Apostle of Persuasion– Part Eight

Apostle of Persuasion– Part Eight

Q. I wonder if you have read Bruce Winter’s monograph. Is Paul among the Sophists?  What Winter demonstrates, at least to my satisfaction is that Paul is not claiming he is not a rhetorician, he is claiming he is not like the orators of the 2nd Sophistic, who focused on mere verbal eloquence and flattery, overcome by the exuberance for their own verbosity.  Larry Welborn and others have rightly warned that the hints in 1 Corinthians and 2 Corinthians have to be read within the context of the popular sophistic rhetoric of the day, which Paul eschews.  Welborn is especially helpful with the ‘his letters are heavy but his ethos is weak or miserable’.   I think Winter and Welborn are right about this, and surely the evidence of Paul’s use of speech in character in Rom. 7 makes quite clear he knows advanced rhetorical devices, wherever he got the education.
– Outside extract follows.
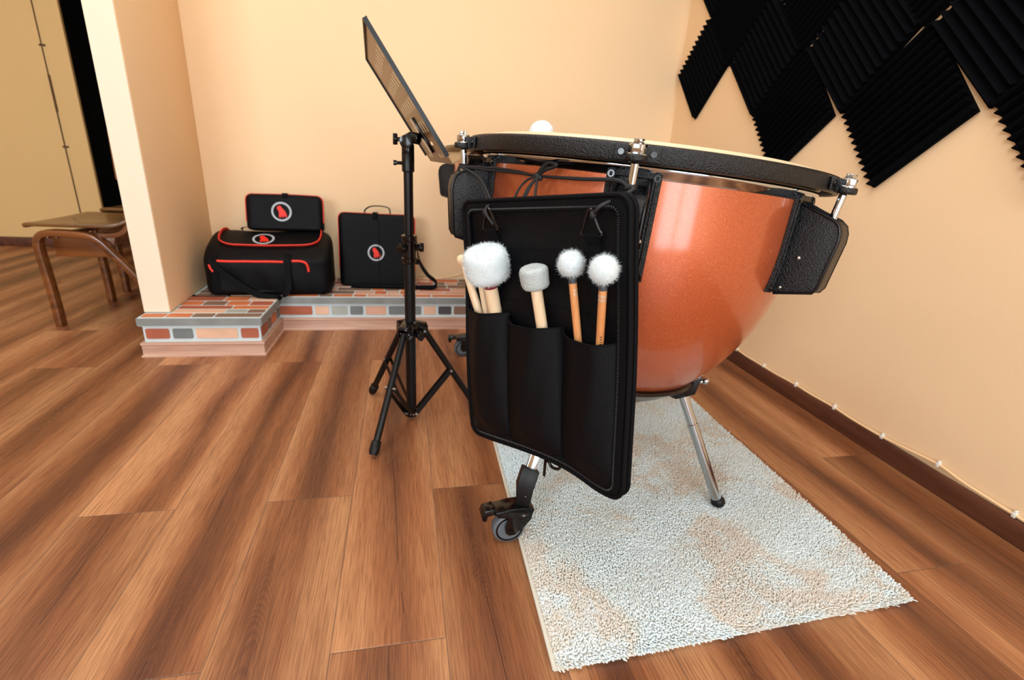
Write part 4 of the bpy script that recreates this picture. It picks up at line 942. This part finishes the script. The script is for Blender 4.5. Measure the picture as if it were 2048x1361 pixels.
for S in ([(-.84, .345), (-.78, .343), (-.70, .341), (-.62, .340), (-.57, .340)], [(-.535, .345), (-.50, .345), (-.478, .335), (-.470, .31), (-.468, .283)], [(-.862, .325), (-.858, .305), (-.850, .285)]):
    pp = [on(treeD, (x, 2.4, z), fr) for x, z in catmull([np.array(q) for q in S], 4)]; mb.tube(pp, .0052, 8)
mb.build('pocket_zip', M['red'], DU)
mb = MB(); pp = [on(treeD, (x, 2.4, z), fr)+np.array([0, -dd_, 0]) for x, z, dd_ in [(-.845, .37, .001), (-.84, .33, .004), (-.80, .27, .012), (-.74, .215, .022)]]
pp += [np.array(XD(-.68, 2.285, .174)), np.array(XD(-.62, 2.270, .166)), np.array(XD(-.58, 2.272, .168)), np.array(XD(-.555, 2.285, .20))]+[on(treeD, (x, 2.4, z), fr)+np.array([0, -dd_, 0]) for x, z, dd_ in [(-.553, .26, .010), (-.552, .32, .004), (-.552, .38, .001)]]
mb.ribbon(catmull(pp, 5), RD @ np.array([.9, 0, .45]), .026, .003); mb.ribbon([on(treeD, (-.552, 2.4, z), fr) for z in np.linspace(.18, .385, 12)], (1, 0, 0), .030, .003); mb.ribbon([on(treeD, (-.845, 2.4, z), fr) for z in np.linspace(.18, .385, 12)], (1, 0, 0), .030, .003)
mb.ribbon([on(treeD, (-.66, 2.4, z), (0, .6, -.8)) for z in (.405, .415)] , (1, 0, 0), .03, .005); mb.build('handle_strap', M['strap'], DU)
mb = MB(); mb.tube([on(treeD, (-.852, 2.4, z), fr) for z in np.linspace(.20, .36, 10)], .003, 6); mb.build('piping', M['strap'], DU)
logo(treeD, XD(-.665, 2.45, .5), RD @ np.array([1, 0, 0]), RD @ np.array([0, 1, 0]), (0, 0.0, -1), .046, DU)
# small case lying upright behind on the duffel
SC = empty('accessory_case', (-.575, 2.52, .42), 'small black case with red zip and gorilla badge, standing behind the duffel lid', 'bag', 'black and red gig bags')
tlt = math.radians(-12); RS = _rz(math.radians(2)) @ _rx(tlt); cS = np.array([-.585, 2.515, .424])
XS = lambda x, y, z: tuple(cS+RS @ np.array([x, y, z]))
mb = MB(); soft_box(mb, (-.168, 0, .0), (.168, .085, .165), .02, .028, X=XS, wob=.0018, seed=9, topround=.022); treeS = bvh(mb); mb.build('body', M['cloth'], SC, smooth=60)
mb = MB(); Zp = [(-.165, .03, .04), (-.166, .03, .12), (-.150, .03, .158), (-.11, .03, .166), (0, .03, .167), (.11, .03, .166), (.150, .03, .158), (.167, .03, .12), (.168, .03, .04)]
cc_ = np.array(XS(0, .03, .06)); pz = []
for q in catmull(Zp, 5):
    p = np.array(XS(*q)); dr_ = cc_-p; dr_ /= np.linalg.norm(dr_); h_ = treeS.ray_cast(Vector(p-dr_*.3), Vector(dr_)); pz.append(np.array(h_[0])-dr_*.001 if h_[0] else p)
mb.ribbon(pz, RS @ np.array([0, 1., 0]), .020, .003); mb.build('zip', M['red'], SC)
mb = MB(); mb.ribbon([XS(-.166, .0, .01), XS(-.182, -.012, .006), XS(-.180, -.02, -.002)], (0, 1, 0), .016, .003); mb.ribbon([XS(.005, -.003, .148), XS(.005, -.004, .166), XS(.005, .012, .170), XS(.005, .03, .1705)], (1, 0, 0), .022, .0025); mb.build('side_tab', M['strap'], SC)
logo(treeS, XS(-.012, 0, .085), RS @ np.array([1, 0, 0]), RS @ np.array([0, 0, 1]), RS @ np.array([0, 1, 0]), .044, SC)
# square bag with handle
SQ = empty('shoulder_bag', (-.18, 2.58, zl), 'square black shoulder bag with red zip edge and gorilla badge, standing behind the music stand', 'bag', 'black and red gig bags')
RQ = _rz(math.radians(-3)) @ _rx(math.radians(-7)); cQ = np.array([-.175, 2.50, zl+.004])
XQ = lambda x, y, z: tuple(cQ+RQ @ np.array([x, y, z]))
mb = MB(); soft_box(mb, (-.182, 0, .0), (.182, .11, .352), .018, .03, X=XQ, wob=.0016, seed=12, topround=.02); treeQ = bvh(mb); mb.build('body', M['cloth'], SQ, smooth=60)
pz = []; cc_ = np.array(XQ(0, .035, .17)); mb = MB()
for q in catmull([(-.183, .035, .08), (-.184, .035, .2), (-.182, .035, .32), (-.17, .035, .35), (-.1, .035, .354), (.1, .035, .354), (.17, .035, .35), (.182, .035, .32), (.184, .035, .2), (.183, .035, .08)], 6):
    p = np.array(XQ(*q)); dr_ = cc_-p; dr_ /= np.linalg.norm(dr_); h_ = treeQ.ray_cast(Vector(p-dr_*.3), Vector(dr_)); pz.append(np.array(h_[0])-dr_*.001 if h_[0] else p)
mb.ribbon(pz, RQ @ np.array([0, 1., 0]), .024, .003); mb.build('zip', M['red'], SQ)
mb = MB(); mb.ribbon(catmull([XQ(-.06, .05, .350), XQ(-.058, .05, .368), XQ(-.03, .05, .386), (XQ(.02, .05, .389)), XQ(.056, .05, .380), XQ(.062, .05, .352)], 6), RQ @ np.array([0, 1, 0]), .018, .005); mb.build('handle', M['strap'], SQ, bevel=.001)
mb = MB(); mb.ribbon([XQ(-.005, -.003, .325), XQ(-.005, -.004, .352), XQ(-.005, .01, .3575), XQ(-.005, .05, .358)], (1, 0, 0), .024, .003)
mb.ribbon(catmull([XQ(.17, .05, .30), XQ(.19, .03, .22), XQ(.206, .0, .13), np.array([.068, 2.47, .235]), np.array([.105, 2.46, .205]), np.array([.112, 2.455, .182]), np.array([.085, 2.46, .168]), np.array([.03, 2.468, .166]), np.array([-.10, 2.478, .166]), np.array([-.30, 2.49, .166])], 7), (0, .8, .5), .026, .004)
mb.box((.03, 2.452, .160), (.10, 2.486, .176)); mb.tube([np.array([-.28, 2.475, .172]), np.array([.02, 2.462, .172])], .0105, 10)
mb.build('shoulder_strap', M['strap'], SQ, bevel=.001)
mb = MB(); mb.tube([XQ(0.01, -.0015+0*z, z) for z in np.linspace(.03, .32, 12)], .0012, 6); mb.build('seam', M['strap'], SQ)
logo(treeQ, XQ(-.004, 0, .165), RQ @ np.array([1, 0, 0]), RQ @ np.array([0, 0, 1]), RQ @ np.array([0, 1, 0]), .040, SQ)

# ------------------------------------------------------------------ bentwood chairs
def make_chair():
    """origin at floor under the front left leg; the chair faces -x; depth axis +y"""
    root = empty('bentwood_chair', (0, 0, 0), '', 'chair', 'bentwood chairs in the next room')
    W = .40
    for y in (.0, W):
        P = [(.0, y, .0), (.0, y, .12), (-.004, y, .26), (-.006, y, .352), (.010, y, .392), (.05, y, .405), (.14, y, .402), (.19, y, .392), (.225, y, .365), (.26, y, .32), (.32, y, .24), (.38, y, .15), (.44, y, .055), (.475, y, .0)]
        mb = MB(); path = catmull(P, 5); path[0] = np.array([0, y, 0]); mb.ribbon(path, (0, 1, 0), .040, .026); mb.build('leg_frame', M['chair_wood'], root, bevel=.004)
    mb = MB(); mb.box((.02, .02, .375), (.055, W-.02, .392)); mb.prism([(.01, .30), (.25, .30), (.27, .395), (.01, .395)], lambda p, q, k: (p*.9+.02, k, q+.0), .03, .045); mb.prism([(.01, .30), (.25, .30), (.27, .395), (.01, .395)], lambda p, q, k: (p*.9+.02, k, q), W-.045, W-.03); mb.build('seat_rail', M['chair_wood'], root, bevel=.003)
    nx, ny = 22, 16; mb = MB(); tp = []; bt = []
    for i in range(nx):
        u = i/(nx-1); x = -.068+u*.41
        for j in range(ny):
            v = j/(ny-1)*2-1; hw = (.205+.012*math.sin(PI*u))*(1-.25*max(0, (.08-u)/.08)**2)*(1-.1*max(0, (u-.85)/.15)**2)
            z = .436-.014*math.sin(PI*min(1, u*1.1))*(1-v*v)-.016*max(0, (.12-u)/.12)**2+.03*max(0, (u-.8)/.2)**2
            tp.append((x, W/2+v*hw, z+.009)); bt.append((x, W/2+v*hw, z-.006))
    n = nx*ny; fs = [(i*ny+j, i*ny+j+1, (i+1)*ny+j+1, (i+1)*ny+j) for i in range(nx-1) for j in range(ny-1)]; fs += [(n+a, n+d, n+c, n+b) for a, b, c, d in fs[:]]
    for i in range(nx-1): fs += [(i*ny, (i+1)*ny, n+(i+1)*ny, n+i*ny), (i*ny+ny-1, n+i*ny+ny-1, n+(i+1)*ny+ny-1, (i+1)*ny+ny-1)]
    for j in range(ny-1): fs += [(j, n+j, n+j+1, j+1), ((nx-1)*ny+j, (nx-1)*ny+j+1, n+(nx-1)*ny+j+1, n+(nx-1)*ny+j)]
    mb.add(tp+bt, fs); mb.build('seat', M['seat_wood'], root, bevel=.003, smooth=50)
    for y in (.03, W-.03):
        mb = MB(); mb.ribbon(catmull([(.20, y, .395), (.28, y, .40), (.322, y, .44), (.335, y, .56), (.342, y, .68), (.348, y, .80)], 5), (0, 1, 0), .032, .020); mb.build('back_post', M['chair_wood'], root, bevel=.003)
    mb = MB(); nz_, ny_ = 10, 14; F_ = []; Bk = []
    for i in range(nz_):
        for j in range(ny_):
            v = j/(ny_-1)*2-1; u = i/(nz_-1); z = .615+.215*u-.012*(v**4)*(2*u-1); x = .340+(z-.6)*.03+.018*(1-v*v)-.004; F_.append((x-.011, W/2+v*.205, z)); Bk.append((x, W/2+v*.205, z))
    n = nz_*ny_; fs = [(i*ny_+j, i*ny_+j+1, (i+1)*ny_+j+1, (i+1)*ny_+j) for i in range(nz_-1) for j in range(ny_-1)]; fs += [(n+a, n+d, n+c, n+b) for a, b, c, d in fs[:]]
    for i in range(nz_-1): fs += [(i*ny_, (i+1)*ny_, n+(i+1)*ny_, n+i*ny_), (i*ny_+ny_-1, n+i*ny_+ny_-1, n+(i+1)*ny_+ny_-1, (i+1)*ny_+ny_-1)]
    for j in range(ny_-1): fs += [(j, n+j, n+j+1, j+1), ((nz_-1)*ny_+j, (nz_-1)*ny_+j+1, n+(nz_-1)*ny_+j+1, n+(nz_-1)*ny_+j)]
    mb.add(F_+Bk, fs); mb.build('backrest', M['chair_wood'], root, bevel=.003, smooth=50)
    return root
ch = make_chair(); ch.location = (-1.512, 2.392, 0); ch['label'] = 'brown bentwood chair with plywood seat, seen side-on left of the wall end'
c2 = ch.copy(); COL.objects.link(c2)
for q in list(ch.children):
    d_ = q.copy(); COL.objects.link(d_); d_.parent = c2
c2.location = (-1.535, 2.985, 0); c2['label'] = 'second bentwood chair almost hidden behind the nearer chair, one foot showing'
In a dialogue with Stan Porter, which continued into some articles back and forth in JETS, one of the things that bewildered me is that Porter came to the point of basically repudiating the detailed work of Margaret Mitchell, Duane Watson, Kennedy and others and without good reason.  I wonder how you have evaluated all the recent back and forth about Paul and rhetoric in some of these discussions?

 

A. I suppose Paul had the kind of rhetorical education that anyone would have who had received a secondary or tertiary education. One learns much rhetoric simply by listening to good speakers. Undoubtedly, Paul learned rhetoric by listening. He sometimes uses rhetorical terms. I suspect that his comment that he is an idiotes in word may be an exaggeration (“I’m just a country boy” routine), and I assume that his oratory was not in the class of those in the second sophistic. Some of the church fathers acknowledged that Paul’s speech did not measure up to the highest standards. I am less convinced about Margaret Mitchell’s analysis and Hans Dieter Betz’s commentary than I was previously. I think both tried to “shoe horn” rhetorical arrangement into Paul’s letters. Betz even invented a category exhortatio to fit his scheme. I also see quite a bit of parallelomania in his use of classical parallels.

As I recall, Kennedy has said that one can do rhetorical analysis of any document, whether the writer was consciously using rhetorical tools or not. Schellenberg has an interesting chapter in which he finds many of the characteristics commended by the rhetoricians in the speeches of the Seneca chief Red Jacket (argument from ethos, exordium, self-praise) and Billy Sunday. That is, rhetoric comes largely from socialization. Nevertheless, as you can see in my book, I think attention to Greek rhetorical terms is a useful tool for analyzing an argument.